— To be done —
Determine how many lines include the string "scene". Output that number only.

— Data —
━━━━━━━━━━
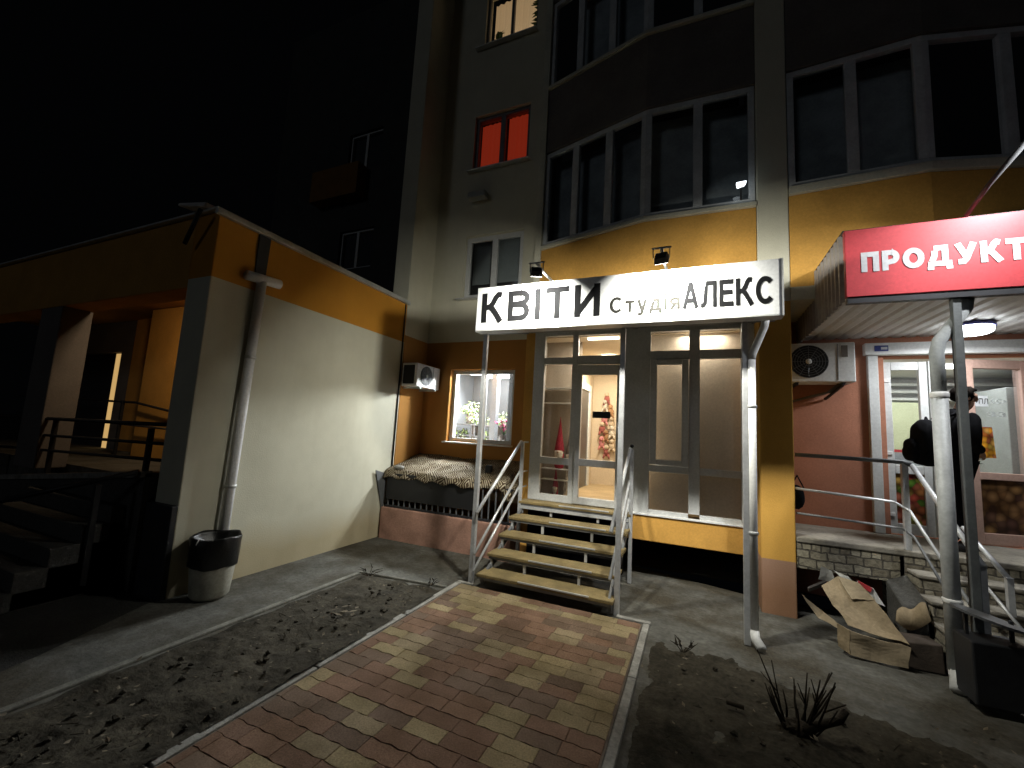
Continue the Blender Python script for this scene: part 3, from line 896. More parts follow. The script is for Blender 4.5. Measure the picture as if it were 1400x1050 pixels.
━━━━━━━━━━
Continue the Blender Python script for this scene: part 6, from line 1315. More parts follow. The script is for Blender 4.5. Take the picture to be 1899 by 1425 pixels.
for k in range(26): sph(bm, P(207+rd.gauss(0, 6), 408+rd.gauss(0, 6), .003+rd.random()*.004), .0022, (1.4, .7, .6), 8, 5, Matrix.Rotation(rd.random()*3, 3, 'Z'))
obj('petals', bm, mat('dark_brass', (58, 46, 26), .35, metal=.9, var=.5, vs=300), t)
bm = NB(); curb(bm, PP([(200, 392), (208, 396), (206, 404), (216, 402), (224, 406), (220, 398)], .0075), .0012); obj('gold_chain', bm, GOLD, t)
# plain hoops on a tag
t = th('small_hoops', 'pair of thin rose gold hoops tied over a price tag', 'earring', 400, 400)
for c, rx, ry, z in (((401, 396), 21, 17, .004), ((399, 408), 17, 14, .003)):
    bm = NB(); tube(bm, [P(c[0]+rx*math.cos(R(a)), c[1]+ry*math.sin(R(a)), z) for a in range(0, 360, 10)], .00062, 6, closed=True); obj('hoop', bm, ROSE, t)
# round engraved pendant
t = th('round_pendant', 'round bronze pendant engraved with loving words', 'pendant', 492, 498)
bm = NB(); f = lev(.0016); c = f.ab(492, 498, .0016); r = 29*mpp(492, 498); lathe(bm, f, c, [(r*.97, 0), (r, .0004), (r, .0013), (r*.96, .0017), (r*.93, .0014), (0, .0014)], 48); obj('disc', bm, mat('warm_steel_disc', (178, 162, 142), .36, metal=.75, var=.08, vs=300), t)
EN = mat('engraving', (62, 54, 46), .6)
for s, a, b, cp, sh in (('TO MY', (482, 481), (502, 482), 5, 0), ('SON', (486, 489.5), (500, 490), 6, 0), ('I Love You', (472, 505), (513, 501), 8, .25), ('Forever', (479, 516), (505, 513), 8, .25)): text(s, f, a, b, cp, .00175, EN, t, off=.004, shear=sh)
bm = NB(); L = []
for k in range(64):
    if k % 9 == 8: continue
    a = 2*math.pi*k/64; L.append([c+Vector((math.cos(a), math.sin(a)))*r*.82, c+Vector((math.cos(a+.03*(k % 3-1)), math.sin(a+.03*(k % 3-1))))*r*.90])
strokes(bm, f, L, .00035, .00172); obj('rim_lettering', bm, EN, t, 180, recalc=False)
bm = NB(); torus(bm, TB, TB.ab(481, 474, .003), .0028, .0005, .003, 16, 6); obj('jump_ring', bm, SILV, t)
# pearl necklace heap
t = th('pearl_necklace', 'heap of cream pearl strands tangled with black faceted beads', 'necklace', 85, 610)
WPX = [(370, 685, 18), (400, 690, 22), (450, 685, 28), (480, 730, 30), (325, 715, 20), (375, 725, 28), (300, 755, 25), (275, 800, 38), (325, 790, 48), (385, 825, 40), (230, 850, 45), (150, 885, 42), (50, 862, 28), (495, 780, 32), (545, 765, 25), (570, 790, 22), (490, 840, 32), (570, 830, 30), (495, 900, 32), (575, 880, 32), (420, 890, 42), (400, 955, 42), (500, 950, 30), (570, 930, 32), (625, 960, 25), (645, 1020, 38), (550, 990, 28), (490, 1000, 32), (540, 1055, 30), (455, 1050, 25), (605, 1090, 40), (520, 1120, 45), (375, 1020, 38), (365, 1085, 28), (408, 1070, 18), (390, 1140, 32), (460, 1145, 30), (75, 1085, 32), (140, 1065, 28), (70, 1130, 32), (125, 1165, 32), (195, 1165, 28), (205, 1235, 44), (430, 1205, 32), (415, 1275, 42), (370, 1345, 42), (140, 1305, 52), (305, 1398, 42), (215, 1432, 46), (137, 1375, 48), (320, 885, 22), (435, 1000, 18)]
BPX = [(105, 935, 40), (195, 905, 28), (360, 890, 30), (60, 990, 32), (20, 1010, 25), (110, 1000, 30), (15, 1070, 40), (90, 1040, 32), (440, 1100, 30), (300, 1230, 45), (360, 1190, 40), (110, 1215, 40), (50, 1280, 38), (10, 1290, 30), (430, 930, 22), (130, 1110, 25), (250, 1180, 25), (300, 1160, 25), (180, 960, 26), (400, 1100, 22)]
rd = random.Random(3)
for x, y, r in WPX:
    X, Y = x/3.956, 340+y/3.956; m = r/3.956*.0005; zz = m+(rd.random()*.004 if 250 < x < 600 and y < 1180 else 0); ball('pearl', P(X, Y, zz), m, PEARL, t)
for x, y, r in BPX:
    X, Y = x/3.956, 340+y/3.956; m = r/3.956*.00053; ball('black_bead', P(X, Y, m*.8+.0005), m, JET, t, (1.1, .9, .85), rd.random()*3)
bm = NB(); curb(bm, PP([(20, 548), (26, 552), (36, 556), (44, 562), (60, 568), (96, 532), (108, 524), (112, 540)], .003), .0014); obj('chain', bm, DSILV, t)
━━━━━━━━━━
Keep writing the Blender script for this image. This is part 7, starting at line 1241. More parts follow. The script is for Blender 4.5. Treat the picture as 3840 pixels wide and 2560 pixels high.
━━━━━━━━━━
— The answer —
2